D. 40 C.F.R. 131.11(o)(2)(v) requires that counties have the authority:

"To raise revenues, including the assessment of user charges."

Counties clearly have this authority, because municipalities are granted this authority by statute. Section 14-17-1(H), N.M.S.A. 1953 Comp., states that a municipality may:

"establish rates for services provided by municipal utilities and revenue-producing projects, including amounts which the governing body determines to be reasonable and consistent with amounts received by private enterprise in the operation of similar facilities."

Also, Section 14-25-2(A), N.M.S.A. 1953 Comp., provides that for the purpose of maintaining, enlarging, extending, constructing and repairing sewage facilities and for paying the interest and principal on revenue bonds issued for the construction of sewage facilities, municipalities may levy by way of general ordinance a just and reasonable service charge.

Again, by virtue of Section 15-36A-1, supra, counties would have this authority.

E. 40 C.F.R. 131.11(o)(w)(vi) requires that counties be legally able:

"To incur short and long term indebtedness."

Counties have this authority. See the answer to question 2 below.

F. 40 C.F.R. 131.11(o)(2)(vii) requires that counties have the authority:

"To assure, in implementation of an approved water quality management plan, that each participating community pays its proportionate share of related costs."

According to Section 15-36A-2, N.M.S.A. 1953 Comp.:

"County ordinances are effective within the boundaries of the county, including privately owned land or land owned by the United States.

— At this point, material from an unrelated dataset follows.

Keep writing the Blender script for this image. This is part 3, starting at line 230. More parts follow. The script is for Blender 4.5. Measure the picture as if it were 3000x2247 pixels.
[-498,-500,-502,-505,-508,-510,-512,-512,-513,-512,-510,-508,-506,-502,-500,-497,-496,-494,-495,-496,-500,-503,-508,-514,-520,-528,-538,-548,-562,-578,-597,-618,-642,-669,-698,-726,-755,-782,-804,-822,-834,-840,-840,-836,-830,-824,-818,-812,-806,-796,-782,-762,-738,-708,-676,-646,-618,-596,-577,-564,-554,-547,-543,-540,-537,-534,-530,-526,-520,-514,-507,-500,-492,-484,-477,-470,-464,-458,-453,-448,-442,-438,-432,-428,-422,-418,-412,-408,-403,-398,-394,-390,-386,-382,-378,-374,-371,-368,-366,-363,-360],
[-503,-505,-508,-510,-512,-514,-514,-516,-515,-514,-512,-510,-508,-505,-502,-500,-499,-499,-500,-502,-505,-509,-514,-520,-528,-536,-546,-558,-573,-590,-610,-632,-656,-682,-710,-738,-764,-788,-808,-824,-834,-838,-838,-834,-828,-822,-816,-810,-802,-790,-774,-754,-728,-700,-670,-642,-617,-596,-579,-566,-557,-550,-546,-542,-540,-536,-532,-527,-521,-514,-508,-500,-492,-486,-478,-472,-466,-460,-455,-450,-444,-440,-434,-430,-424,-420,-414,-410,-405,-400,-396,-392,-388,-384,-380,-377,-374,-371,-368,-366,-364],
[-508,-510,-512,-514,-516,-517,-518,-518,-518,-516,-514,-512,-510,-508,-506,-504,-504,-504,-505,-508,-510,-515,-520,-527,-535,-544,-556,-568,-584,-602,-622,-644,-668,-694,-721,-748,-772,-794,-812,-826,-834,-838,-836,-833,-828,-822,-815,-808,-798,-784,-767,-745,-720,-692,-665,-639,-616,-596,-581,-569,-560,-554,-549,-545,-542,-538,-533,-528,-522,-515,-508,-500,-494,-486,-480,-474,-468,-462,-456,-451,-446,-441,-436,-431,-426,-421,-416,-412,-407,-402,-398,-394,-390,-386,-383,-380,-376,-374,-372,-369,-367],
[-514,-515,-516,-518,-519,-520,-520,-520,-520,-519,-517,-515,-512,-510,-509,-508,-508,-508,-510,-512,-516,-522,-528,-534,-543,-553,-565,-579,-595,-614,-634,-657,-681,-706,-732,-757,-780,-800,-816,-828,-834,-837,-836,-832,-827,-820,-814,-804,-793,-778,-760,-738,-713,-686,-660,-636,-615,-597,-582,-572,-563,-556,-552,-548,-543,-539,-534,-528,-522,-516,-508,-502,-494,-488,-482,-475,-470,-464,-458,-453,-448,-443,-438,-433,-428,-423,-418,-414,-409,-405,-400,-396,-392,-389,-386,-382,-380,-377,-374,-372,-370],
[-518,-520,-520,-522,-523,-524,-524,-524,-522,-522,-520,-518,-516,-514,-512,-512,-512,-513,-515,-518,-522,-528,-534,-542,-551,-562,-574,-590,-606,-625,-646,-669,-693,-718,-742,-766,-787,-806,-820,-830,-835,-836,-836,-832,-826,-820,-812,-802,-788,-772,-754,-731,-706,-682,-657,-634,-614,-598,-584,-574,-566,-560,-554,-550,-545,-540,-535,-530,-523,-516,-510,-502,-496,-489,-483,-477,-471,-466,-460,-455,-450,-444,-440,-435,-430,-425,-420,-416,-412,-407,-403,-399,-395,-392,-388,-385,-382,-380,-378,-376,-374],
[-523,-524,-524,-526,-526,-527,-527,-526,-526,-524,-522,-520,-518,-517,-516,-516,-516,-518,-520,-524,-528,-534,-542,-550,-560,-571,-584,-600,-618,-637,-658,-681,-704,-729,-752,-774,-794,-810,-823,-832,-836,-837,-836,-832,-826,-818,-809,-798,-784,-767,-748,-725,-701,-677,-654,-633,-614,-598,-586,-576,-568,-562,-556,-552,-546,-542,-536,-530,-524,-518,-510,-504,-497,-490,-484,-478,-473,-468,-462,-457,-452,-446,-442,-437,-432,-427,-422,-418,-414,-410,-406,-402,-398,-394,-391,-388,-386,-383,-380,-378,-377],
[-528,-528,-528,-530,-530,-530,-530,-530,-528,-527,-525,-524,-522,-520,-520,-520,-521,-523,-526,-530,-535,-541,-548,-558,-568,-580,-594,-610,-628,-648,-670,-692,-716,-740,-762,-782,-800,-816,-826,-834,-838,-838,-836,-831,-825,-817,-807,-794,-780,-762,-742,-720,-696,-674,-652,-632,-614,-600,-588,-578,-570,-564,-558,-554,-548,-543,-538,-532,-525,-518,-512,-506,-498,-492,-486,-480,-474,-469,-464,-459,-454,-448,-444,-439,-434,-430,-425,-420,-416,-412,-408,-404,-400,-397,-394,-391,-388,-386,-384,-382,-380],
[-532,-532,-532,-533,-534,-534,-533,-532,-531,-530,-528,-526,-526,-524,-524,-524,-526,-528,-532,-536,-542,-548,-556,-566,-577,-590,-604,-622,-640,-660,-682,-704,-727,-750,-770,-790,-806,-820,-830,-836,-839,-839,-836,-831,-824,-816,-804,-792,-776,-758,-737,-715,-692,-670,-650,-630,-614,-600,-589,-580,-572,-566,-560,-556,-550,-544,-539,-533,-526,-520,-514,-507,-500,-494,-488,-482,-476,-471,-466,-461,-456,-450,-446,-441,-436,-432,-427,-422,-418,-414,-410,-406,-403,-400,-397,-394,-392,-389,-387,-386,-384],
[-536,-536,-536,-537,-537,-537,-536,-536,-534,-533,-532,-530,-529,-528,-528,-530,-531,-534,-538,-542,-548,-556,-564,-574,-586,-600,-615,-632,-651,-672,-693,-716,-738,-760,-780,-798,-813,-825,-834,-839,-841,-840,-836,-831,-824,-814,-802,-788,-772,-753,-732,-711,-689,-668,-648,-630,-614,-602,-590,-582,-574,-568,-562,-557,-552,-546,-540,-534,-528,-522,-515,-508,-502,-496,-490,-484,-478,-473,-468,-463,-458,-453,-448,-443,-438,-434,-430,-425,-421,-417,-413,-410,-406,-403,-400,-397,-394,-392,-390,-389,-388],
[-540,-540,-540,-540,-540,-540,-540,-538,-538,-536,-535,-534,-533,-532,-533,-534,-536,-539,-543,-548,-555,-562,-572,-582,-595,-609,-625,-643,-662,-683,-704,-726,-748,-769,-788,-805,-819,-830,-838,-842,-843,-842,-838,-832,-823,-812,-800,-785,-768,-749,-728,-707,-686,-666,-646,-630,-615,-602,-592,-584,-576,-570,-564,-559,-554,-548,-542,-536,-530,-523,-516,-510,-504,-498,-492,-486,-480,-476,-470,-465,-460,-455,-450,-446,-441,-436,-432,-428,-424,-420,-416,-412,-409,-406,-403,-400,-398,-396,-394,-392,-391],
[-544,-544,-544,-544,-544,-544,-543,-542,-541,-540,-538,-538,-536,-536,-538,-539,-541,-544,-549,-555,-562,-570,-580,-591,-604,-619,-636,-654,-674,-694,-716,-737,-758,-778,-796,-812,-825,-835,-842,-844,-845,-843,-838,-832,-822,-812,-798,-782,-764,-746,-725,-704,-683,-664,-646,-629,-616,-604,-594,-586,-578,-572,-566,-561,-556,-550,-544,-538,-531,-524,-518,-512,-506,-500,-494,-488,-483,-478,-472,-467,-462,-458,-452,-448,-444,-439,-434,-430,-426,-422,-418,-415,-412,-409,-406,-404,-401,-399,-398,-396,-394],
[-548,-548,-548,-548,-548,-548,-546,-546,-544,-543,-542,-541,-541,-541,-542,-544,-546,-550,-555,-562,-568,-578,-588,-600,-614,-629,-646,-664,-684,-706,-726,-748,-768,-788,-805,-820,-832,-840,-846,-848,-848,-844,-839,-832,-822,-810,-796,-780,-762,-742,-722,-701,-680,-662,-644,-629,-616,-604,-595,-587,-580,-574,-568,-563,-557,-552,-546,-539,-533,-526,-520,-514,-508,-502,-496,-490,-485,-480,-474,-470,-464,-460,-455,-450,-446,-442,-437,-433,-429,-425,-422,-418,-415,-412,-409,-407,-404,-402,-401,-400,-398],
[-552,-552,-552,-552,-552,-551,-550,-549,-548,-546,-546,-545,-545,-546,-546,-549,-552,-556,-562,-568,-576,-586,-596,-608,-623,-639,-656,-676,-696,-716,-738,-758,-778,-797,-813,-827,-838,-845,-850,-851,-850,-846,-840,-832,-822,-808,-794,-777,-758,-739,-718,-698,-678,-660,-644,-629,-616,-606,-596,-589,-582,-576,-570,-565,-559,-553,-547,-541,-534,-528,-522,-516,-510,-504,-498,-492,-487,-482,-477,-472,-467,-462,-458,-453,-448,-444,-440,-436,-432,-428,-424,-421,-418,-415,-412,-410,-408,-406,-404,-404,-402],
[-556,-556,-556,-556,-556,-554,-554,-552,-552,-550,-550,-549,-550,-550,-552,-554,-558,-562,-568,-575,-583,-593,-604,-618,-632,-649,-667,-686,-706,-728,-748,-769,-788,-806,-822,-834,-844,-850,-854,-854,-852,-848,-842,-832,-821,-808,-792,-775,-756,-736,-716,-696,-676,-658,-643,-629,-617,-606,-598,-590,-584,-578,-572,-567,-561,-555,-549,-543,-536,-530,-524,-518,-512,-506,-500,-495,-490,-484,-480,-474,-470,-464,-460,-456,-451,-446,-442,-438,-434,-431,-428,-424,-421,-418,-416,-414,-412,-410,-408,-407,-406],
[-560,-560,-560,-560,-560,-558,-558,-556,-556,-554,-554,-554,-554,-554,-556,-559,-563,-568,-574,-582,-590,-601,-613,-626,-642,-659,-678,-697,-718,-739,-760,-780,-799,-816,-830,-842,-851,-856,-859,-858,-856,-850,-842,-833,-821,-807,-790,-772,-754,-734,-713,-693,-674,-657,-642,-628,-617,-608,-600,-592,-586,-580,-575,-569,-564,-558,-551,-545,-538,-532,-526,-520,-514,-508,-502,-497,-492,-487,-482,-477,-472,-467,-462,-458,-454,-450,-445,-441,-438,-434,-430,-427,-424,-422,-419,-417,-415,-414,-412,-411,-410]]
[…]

However, ordinances are not effective within the limits of any incorporated municipality."

It would appear that, except for incorporated municipalities, counties could, by means of an appropriate ordinance, insure payment of proportionate costs.

However, payment from incorporated municipalities could certainly be secured by way of adequate contractual language. In any contract between a county and a municipality, it could easily be provided that the county would refuse to accept sewage from those incorporated municipalities who refused to pay their respective costs.

G. 40 C.F.R. 131.11(o)(2)(viii) requires that counties have the authority:

"To refuse to receive any wastes from a municipality or subdivision thereof, which does not comply with any provision of an approved water quality management plan, applicable to such areas."

There do not appear to be any statutory references to this particular point. However, since municipalities do have the general statutory authority to enter into contracts and the specific authority to construct, operate and maintain sewage facilities, by way of a properly drafted contract a municipality and/or county could refuse to accept wastes from an entity that did not comply in any particular with the water quality management plan.

H. 40 C.F.R. 131.11(o)(2)(ix) requires that counties be legally able:

"To accept for treatment industrial wastes."

Sections 14-25-1 et seq., supra, which deal with municipal sewage facilities are not limited to domestic wastes, but speak in terms of waste in general. Counties' authority would, therefore, also include acceptance of industrial wastes.

2. According to Sections 14-30-1 et seq., N.M.S.A. 1953 Comp., municipalities have the authority to issue revenue bonds for the creation, maintenance, operation, etc., of a sewage system or facility. These revenue bonds are repayable solely from the net income derived from the operation of such sewage system. See Section 14-30-1.1, supra. Furthermore, Section 14-25-2, N.M.S.A. 1953 Comp., provides that:

"A municipality, for the purpose of maintaining, enlarging, extending, constructing and repairing sewage facilities, and for paying the interest and principal on revenue bonds issued for the construction of sewage facilities, may levy, by general ordinance, a just and reasonable service charge."

See also Sections 14-22-1 et seq. N.M.S.A. 1953 Comp.

In light of Section 15-36A-1, supra, counties also have these powers, unless they would be inconsistent with any statutory or constitutional provisions. The only relevant provision is Article 9, Section 10, of the New Mexico Constitution, which places certain restrictions on the issuance of bonds by counties. This provision reads as follows:

"No county shall borrow money except for the purpose of erecting, remodeling and making additions to necessary public buildings, or constructing or repairing public roads and bridges, and in such cases only after the proposition to create such debt has been submitted to the qualified electors of the county, who paid a property tax therein during the preceding year, and approved by a majority of those voting thereon. No bonds issued for such purpose shall run for more than fifty [50] years. Provided, however, that no moneys derived from general obligation bonds issued and sold hereunder, shall be used for maintaining existing buildings and, if so, such bonds shall be invalid."

However, this constitutional provision has been interpreted by the New Mexico Supreme Court to pertain exclusively to general obligation bonds which are retired by funds resulting from the levy of a general property tax and not to revenue bonds which are repayable from a special fund created for their retirement. See State v. Connelly, 39 N.M. 312, 46 P.2d 1097 (1935), which dealt with the similar provisions of Article 9, Sections 8, 10 and 12, involving respectively state, county and municipal indebtedness. See also Wiggs v. City of Albuquerque, 56 N.M. 214, 242 P.2d 865 (1952), and Hutcheson v. Gonzales, 41 N.M. 474, 71 P.2d 140 (1937).

Under Section 14-30-1.1, supra, sewage system revenue bonds will not be retired with the aid of any general taxation revenue, but from a "special fund," income from the operation of the sewage facility. See Wiggs v. City of Albuquerque, supra. Therefore, we can conclude that counties have the same authority as municipalities to issue revenue bonds and other types of funding for sewage systems.

3. No. See 1(C) above.

4. (A) No. See 1(B) above.

As previously stated under Section 15-36A-1, supra, counties have the same powers as municipalities except where otherwise prohibited by statute or constitutional provision. We are aware of no provision which would so restrict counties in the area of sewage treatment facilities.

(B) Counties can own the physical components of wastewater treatment systems. See Sections 14-17-1(C) and 15-36A-1, supra.